5. King Creosote & John Hopkin – Diamond Mine (2011)
If I had to choose just one album from this list it would be this, eerie and beautiful by turn, this blend of found voices, electronica and folk is a fully immersive experience that makes me wonder why we bother with dreary technology like 3D TV. One day people will look back and remember when they had imaginations. A power for the hills.
6. PJ Harvey – Let England Shake (2011)
This is simply without peer, a set of songs that sets this wilful and extravagantly talented artist apart from everyone else of her generation. That rare thing, a concept album that works. The messages here are from the heart and that’s the difference.
7. Tom Waits – Bad As Me (2011)
If ever an album could be said to be inebriated it is surely this. A glorious, lurching, ramshackle beast of a talent this stands up with SwordFishTrombones as representing the essence of this singular man. Inevitably, it features Keith Richards.
8. The National – Think You Can Wait (Single – 2011)
No properly new product from the National this year, but this single will do – The Paul Thomas Anderson’s of rock music, another timeless vignette from an act who set such high expectations in 2010 that my worst fear is that they won’t match it.
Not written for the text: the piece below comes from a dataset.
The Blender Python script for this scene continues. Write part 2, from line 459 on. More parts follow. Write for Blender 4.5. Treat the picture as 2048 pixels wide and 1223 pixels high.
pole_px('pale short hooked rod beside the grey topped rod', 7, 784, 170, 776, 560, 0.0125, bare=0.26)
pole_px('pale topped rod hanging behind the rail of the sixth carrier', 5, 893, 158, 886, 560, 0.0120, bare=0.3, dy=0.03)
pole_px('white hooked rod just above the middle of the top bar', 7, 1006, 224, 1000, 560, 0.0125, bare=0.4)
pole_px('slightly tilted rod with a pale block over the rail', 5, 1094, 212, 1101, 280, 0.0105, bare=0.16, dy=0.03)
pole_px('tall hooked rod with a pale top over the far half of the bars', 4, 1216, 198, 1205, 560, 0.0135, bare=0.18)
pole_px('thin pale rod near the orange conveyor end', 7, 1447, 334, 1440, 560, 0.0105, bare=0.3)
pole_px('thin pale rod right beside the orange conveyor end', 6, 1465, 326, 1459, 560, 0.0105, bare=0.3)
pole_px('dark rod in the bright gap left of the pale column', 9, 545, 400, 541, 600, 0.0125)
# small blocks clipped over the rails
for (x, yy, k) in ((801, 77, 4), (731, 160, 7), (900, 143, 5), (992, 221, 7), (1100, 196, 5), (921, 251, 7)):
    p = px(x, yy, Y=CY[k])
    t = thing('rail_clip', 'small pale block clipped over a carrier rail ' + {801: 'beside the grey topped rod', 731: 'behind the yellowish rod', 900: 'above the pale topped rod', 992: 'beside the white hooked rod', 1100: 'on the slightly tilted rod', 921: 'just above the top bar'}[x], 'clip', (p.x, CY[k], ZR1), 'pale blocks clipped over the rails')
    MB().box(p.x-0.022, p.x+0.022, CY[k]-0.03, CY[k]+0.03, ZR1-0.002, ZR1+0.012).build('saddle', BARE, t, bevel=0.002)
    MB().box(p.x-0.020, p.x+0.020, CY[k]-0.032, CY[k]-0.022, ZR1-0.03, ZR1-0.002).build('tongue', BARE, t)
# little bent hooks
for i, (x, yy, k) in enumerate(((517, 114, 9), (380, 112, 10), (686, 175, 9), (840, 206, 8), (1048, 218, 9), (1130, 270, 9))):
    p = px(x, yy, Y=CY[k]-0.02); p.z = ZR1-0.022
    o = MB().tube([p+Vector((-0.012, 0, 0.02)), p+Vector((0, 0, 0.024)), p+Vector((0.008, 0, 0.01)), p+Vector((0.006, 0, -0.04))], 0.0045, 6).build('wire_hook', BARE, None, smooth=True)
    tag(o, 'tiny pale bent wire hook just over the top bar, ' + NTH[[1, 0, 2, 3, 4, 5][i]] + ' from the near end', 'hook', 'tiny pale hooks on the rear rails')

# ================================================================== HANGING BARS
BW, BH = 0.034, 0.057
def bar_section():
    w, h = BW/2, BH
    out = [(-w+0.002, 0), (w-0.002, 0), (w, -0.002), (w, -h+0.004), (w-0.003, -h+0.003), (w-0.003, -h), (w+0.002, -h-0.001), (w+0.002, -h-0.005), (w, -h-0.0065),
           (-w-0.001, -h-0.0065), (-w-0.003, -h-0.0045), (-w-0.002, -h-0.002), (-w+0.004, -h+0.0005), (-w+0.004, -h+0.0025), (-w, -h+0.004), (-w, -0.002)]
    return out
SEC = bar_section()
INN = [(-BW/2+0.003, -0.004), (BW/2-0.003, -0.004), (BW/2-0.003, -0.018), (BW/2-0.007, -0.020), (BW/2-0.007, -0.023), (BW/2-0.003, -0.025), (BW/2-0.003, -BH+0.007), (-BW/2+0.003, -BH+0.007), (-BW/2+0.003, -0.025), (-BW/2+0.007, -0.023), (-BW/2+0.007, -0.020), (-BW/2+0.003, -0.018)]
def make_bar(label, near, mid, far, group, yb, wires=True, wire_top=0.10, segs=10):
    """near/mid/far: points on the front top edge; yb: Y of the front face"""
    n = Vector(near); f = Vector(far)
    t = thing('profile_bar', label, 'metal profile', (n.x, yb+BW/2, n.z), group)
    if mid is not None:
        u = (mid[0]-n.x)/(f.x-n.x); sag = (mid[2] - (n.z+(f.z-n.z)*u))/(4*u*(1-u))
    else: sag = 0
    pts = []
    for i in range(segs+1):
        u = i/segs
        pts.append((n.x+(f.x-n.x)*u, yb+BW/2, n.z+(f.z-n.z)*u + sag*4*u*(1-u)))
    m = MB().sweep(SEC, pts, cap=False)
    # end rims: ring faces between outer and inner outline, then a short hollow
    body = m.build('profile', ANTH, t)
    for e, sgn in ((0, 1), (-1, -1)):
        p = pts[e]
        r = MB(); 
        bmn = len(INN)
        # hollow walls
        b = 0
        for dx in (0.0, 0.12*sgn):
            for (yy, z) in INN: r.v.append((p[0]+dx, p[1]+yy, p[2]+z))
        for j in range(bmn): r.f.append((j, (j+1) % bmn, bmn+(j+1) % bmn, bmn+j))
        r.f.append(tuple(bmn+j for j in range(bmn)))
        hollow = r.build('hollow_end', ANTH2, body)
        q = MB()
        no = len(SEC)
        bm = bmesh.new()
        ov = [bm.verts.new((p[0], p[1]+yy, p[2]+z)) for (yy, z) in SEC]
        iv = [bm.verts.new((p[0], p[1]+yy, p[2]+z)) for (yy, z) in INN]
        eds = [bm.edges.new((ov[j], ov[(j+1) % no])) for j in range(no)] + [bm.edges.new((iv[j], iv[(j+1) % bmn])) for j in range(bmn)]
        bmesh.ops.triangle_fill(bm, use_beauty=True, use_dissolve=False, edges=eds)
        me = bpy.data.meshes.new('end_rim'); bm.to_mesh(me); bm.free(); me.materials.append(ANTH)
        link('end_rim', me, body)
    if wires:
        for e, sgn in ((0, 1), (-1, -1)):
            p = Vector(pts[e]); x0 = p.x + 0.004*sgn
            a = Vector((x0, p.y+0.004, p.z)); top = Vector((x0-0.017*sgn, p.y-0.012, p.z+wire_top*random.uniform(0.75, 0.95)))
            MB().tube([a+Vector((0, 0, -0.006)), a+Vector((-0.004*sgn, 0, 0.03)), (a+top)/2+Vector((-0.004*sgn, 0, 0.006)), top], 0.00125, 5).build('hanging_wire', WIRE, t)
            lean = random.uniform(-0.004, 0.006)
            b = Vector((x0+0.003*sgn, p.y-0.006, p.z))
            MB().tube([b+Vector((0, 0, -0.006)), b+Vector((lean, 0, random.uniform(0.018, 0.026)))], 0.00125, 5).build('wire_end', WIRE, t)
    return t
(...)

This single suggests that they will.
9. Ryan Adams – Ashes & Fire (2011)
Back on track with a much more focused effort. His concert in Brighton was simply astounding this year and here, this maverick talent settles down for an hour or so. As a balladeer, Ryan Adams is without equal. Ashes & Fire delivers a set of songs that stand up with the best of Heartbreaker and Love Is Hell. High praise.
10. Roy Harper – Songs of Love & Loss (2011)
Speaking of mavericks, Roy Harper is surely the block from which Ryan Adams is a chip. A compilation of varying interest, but the highs here are veritable peaks. Francesca, East of the Sun, Another Day, these are absolutely sublime recordings.
Honourable mentions to other artists constantly on the sound system – reissue of the year The Cramps – Smell of Female, an absolutely dastardly album and for me, the best of the Cramps. Sleazy, deranged and comical by turn. They truly were marvellous days. The Go Betweens – Before Hollywood for one song in particular, the amazing “Cattle & Cane”. The Guillemots – Walk the River, as deliriously over the top as ever, “I Don’t Feel Amazing Now” and “Sometimes I Remember Wrong” are two of the best love-gone-wrong songs ever. Wilco – The Whole Love, you simply can’t go wrong with Jeff Tweedy, like a good whisky, they just get better with age. Finally, David Lynch – Crazy Clown Time, the deranged surf guitar of “Pinky’s Dream” featuring Karen O. Spooky, psychotic and edgy this track has most of what makes rock music so special.
So that’s it from me – have a very merry Christmas and a happy new year!


Sounds interesting. Interesting sounds. Perhaps you could share them in a spotify playlist?